- _TASK PROMPT_
Copy out lines with the word "scene" from the material that follows.

- _INFORMATION SHOWN_
———
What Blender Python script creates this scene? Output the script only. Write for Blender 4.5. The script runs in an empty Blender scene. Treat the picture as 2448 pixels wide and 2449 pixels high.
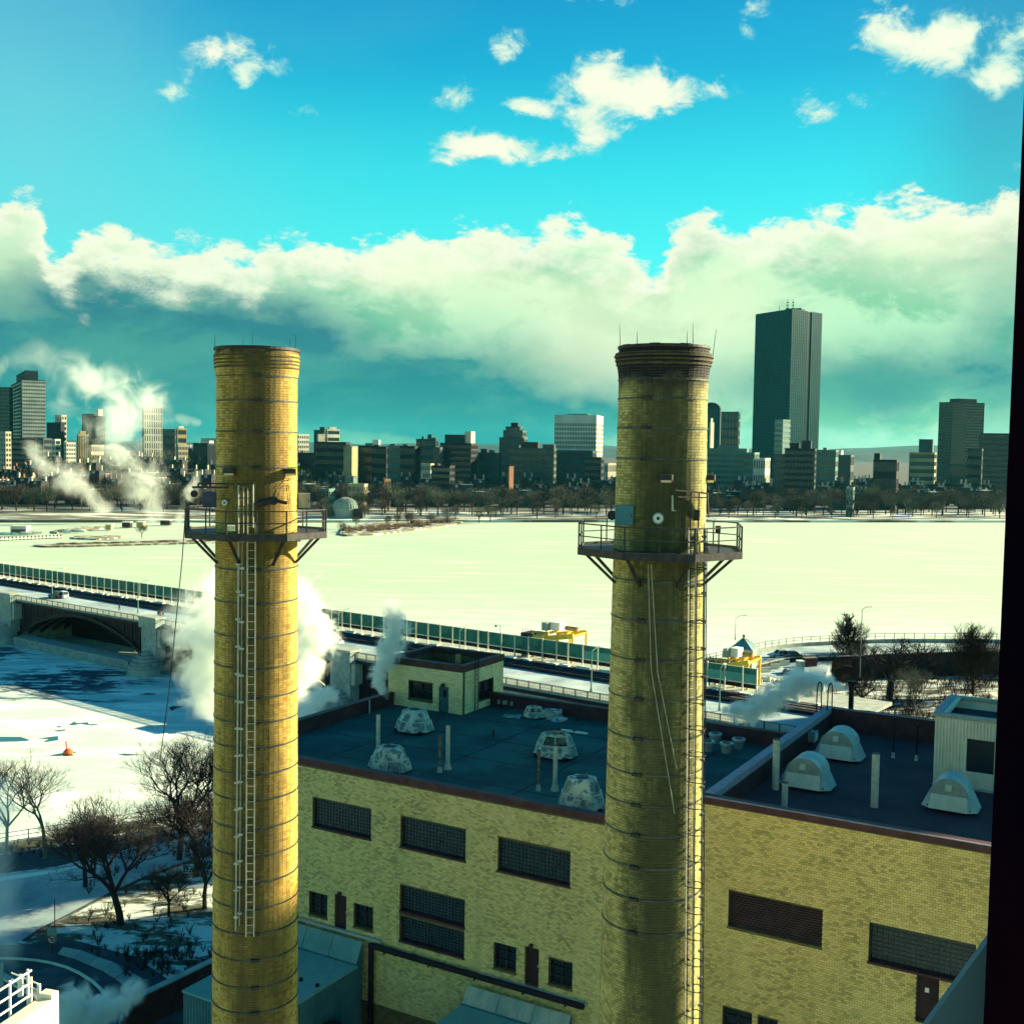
import bpy, math, random
import numpy as np
from mathutils import Vector, Matrix
R_ = random.Random(7)
S = bpy.context.scene
COL = S.collection
rad = math.radians

# ------------------------------------------------------------------ camera
F = 2734.0; PIT = rad(3.22); ROL = rad(0.9); CZ = 50.0
cd = bpy.data.cameras.new('camera'); cam = bpy.data.objects.new('camera', cd); COL.objects.link(cam)
cd.sensor_width = 36; cd.lens = F / 2448 * 36; cd.clip_start = 0.05; cd.clip_end = 30000
fw = Vector((0, math.cos(PIT), -math.sin(PIT))); up0 = Vector((0, math.sin(PIT), math.cos(PIT))); rt0 = Vector((1, 0, 0))
xr = rt0 * math.cos(ROL) + up0 * math.sin(ROL); yu = -rt0 * math.sin(ROL) + up0 * math.cos(ROL)
cam.matrix_world = Matrix(((xr.x, yu.x, -fw.x, 0), (xr.y, yu.y, -fw.y, 0), (xr.z, yu.z, -fw.z, CZ), (0, 0, 0, 1)))
S.camera = cam
# surveying helpers: where the line of sight of a measured spot meets a known height, distance or wall plane
def ray(u, v):
    dx = u - 1224; dy = v - 1224.5
    a = dx * math.cos(ROL) + dy * math.sin(ROL); b = -dx * math.sin(ROL) + dy * math.cos(ROL)
    return (a, F * math.cos(PIT) - b * math.sin(PIT), -F * math.sin(PIT) - b * math.cos(PIT))
def PZ(u, v, z):
    r = ray(u, v); t = (z - CZ) / r[2]; return Vector((r[0] * t, r[1] * t, z))
def PY(u, v, y):
    r = ray(u, v); t = y / r[1]; return Vector((r[0] * t, y, CZ + r[2] * t))
TH = rad(-30); BO = Vector((9.4, 54.3)); E1 = Vector((math.cos(TH), math.sin(TH))); E2 = Vector((-math.sin(TH), math.cos(TH)))
def B(a, b, z): return Vector((BO.x + a * E1.x + b * E2.x, BO.y + a * E1.y + b * E2.y, z))
MB_ = Matrix(((E1.x, E2.x, 0, BO.x), (E1.y, E2.y, 0, BO.y), (0, 0, 1, 0), (0, 0, 0, 1)))
def BR(u, v, z):
    q = PZ(u, v, z).xy - BO; return q.dot(E1), q.dot(E2)
QO = Vector((-77., 246.)); QA = rad(-37.2); Q1 = Vector((math.cos(QA), math.sin(QA))); Q2 = Vector((-math.sin(QA), math.cos(QA)))
MQ_ = Matrix(((Q1.x, Q2.x, 0, QO.x), (Q1.y, Q2.y, 0, QO.y), (0, 0, 1, 0), (0, 0, 0, 1)))
def Q(s, b, z): return Vector((QO.x + s * Q1.x + b * Q2.x, QO.y + s * Q1.y + b * Q2.y, z))

# ------------------------------------------------------------------ light, exposure
EXPO = 1.75
GAIN = 2 ** EXPO
S.view_settings.view_transform = 'Standard'; S.view_settings.look = 'None'; S.view_settings.exposure = EXPO
S.view_settings.gamma = 1; S.view_settings.use_curve_mapping = False
SAZ = rad(66.5); SEL = rad(20)
sd = Vector((math.sin(SAZ) * math.cos(SEL), math.cos(SAZ) * math.cos(SEL), math.sin(SEL)))
sl = bpy.data.lights.new('sun', 'SUN'); sl.energy = 5.0; sl.angle = rad(0.5); sl.color = (1.0, 0.89, 0.56)
so = bpy.data.objects.new('sun', sl); COL.objects.link(so); so.rotation_euler = (-sd).to_track_quat('-Z', 'Y').to_euler(); so.location = (60, 30, 120)
def lin(c):
    return tuple((x / 255 / 12.92) if x / 255 <= 0.04045 else ((x / 255 + 0.055) / 1.055) ** 2.4 for x in c)

class NT:
    def __init__(s, tree): s.t = tree; s.n = tree.nodes; s.l = tree.links
    def new(s, ty, **k):
        n = s.n.new(ty)
        for a, b in k.items(): setattr(n, a, b)
        return n
    def put(s, sock, v):
        if isinstance(v, bpy.types.NodeSocket): s.l.new(v, sock)
        elif v is not None:
            if hasattr(sock.default_value, '__len__') and not hasattr(v, '__len__'): v = (v,) * len(sock.default_value)
            if hasattr(sock.default_value, '__len__') and len(sock.default_value) == 4 and len(v) == 3: v = (*v, 1)
            sock.default_value = v
    def m(s, op, a, b=None, c=None, clamp=False):
        n = s.new('ShaderNodeMath', operation=op, use_clamp=clamp)
        for i, x in enumerate((a, b, c)):
            if x is not None: s.put(n.inputs[i], x)
        return n.outputs[0]
    def vm(s, op, a, b=None, out=0):
        n = s.new('ShaderNodeVectorMath', operation=op)
        s.put(n.inputs[0], a)
        if b is not None: s.put(n.inputs[1], b)
        return n.outputs[out]
    def mix(s, f, a, b, blend='MIX'):
        n = s.new('ShaderNodeMix', data_type='RGBA', blend_type=blend); n.clamp_factor = True
        s.put(n.inputs[0], f); s.put(n.inputs[6], a); s.put(n.inputs[7], b); return n.outputs[2]
    def noise(s, vec, scale, detail=4, rough=.55, dist=0, col=False):
        n = s.new('ShaderNodeTexNoise')
        s.put(n.inputs['Vector'], vec); n.inputs['Scale'].default_value = scale; n.inputs['Detail'].default_value = detail
        n.inputs['Roughness'].default_value = rough; n.inputs['Distortion'].default_value = dist
        return n.outputs[1 if col else 0]
    def ramp(s, f, pts):
        n = s.new('ShaderNodeValToRGB'); s.put(n.inputs[0], f); e = n.color_ramp.elements
        while len(e) < len(pts): e.new(0.5)
        for i, (p, c) in enumerate(pts): e[i].position = p; e[i].color = (*c, 1) if len(c) == 3 else c
        return n.outputs[0]
    def ss(s, x, lo, hi):
        n = s.new('ShaderNodeMapRange', interpolation_type='SMOOTHSTEP'); s.put(n.inputs[0], x)
        n.inputs[1].default_value = lo; n.inputs[2].default_value = hi; return n.outputs[0]

# ------------------------------------------------------------------ sky with clouds (world)
W = bpy.data.worlds.new('World'); S.world = W; W.use_nodes = True
nt = NT(W.node_tree); nt.n.clear()
outw = nt.new('ShaderNodeOutputWorld'); bg = nt.new('ShaderNodeBackground'); nt.l.new(bg.outputs[0], outw.inputs[0])
STR = 0.1; bg.inputs[1].default_value = STR
def sk(c): return tuple(x / GAIN / STR for x in lin(c))
D = nt.new('ShaderNodeTexCoord').outputs['Generated']
sp = nt.new('ShaderNodeSeparateXYZ'); nt.l.new(D, sp.inputs[0]); X, Yy, Zz = sp.outputs
AZ0 = nt.m('MULTIPLY', nt.m('ARCTAN2', X, Yy), 180 / math.pi); EL = nt.m('MULTIPLY', nt.m('ARCSINE', Zz), 180 / math.pi)
wz = nt.noise(nt.vm('MULTIPLY', D, (1, 1, 1.6)), 9, 5, .55, col=True); ws = nt.new('ShaderNodeSeparateXYZ'); nt.l.new(wz, ws.inputs[0])
AZ = nt.m('ADD', AZ0, nt.m('MULTIPLY', nt.m('SUBTRACT', ws.outputs[0], .5), 5.5)); ELW = nt.m('ADD', EL, nt.m('MULTIPLY', nt.m('SUBTRACT', ws.outputs[1], .5), 4.0))
def ae(u, v):
    r = Vector(ray(u, v)).normalized(); return math.degrees(math.atan2(r.x, r.y)), math.degrees(math.asin(r.z))
nis = nt.new('ShaderNodeTexSky', sky_type='NISHITA'); nis.sun_disc = False; nis.sun_elevation = SEL; nis.sun_rotation = SAZ
nis.altitude = 50; nis.dust_density = 1.5
stretch = nt.vm('MULTIPLY', D, (1, 1, 1.9))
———
- _PROBLEM SOLUTION_
What Blender Python script creates this scene? Output the script only. Write for Blender 4.5. The script runs in an empty Blender scene. Treat the picture as 2448 pixels wide and 2449 pixels high.
S = bpy.context.scene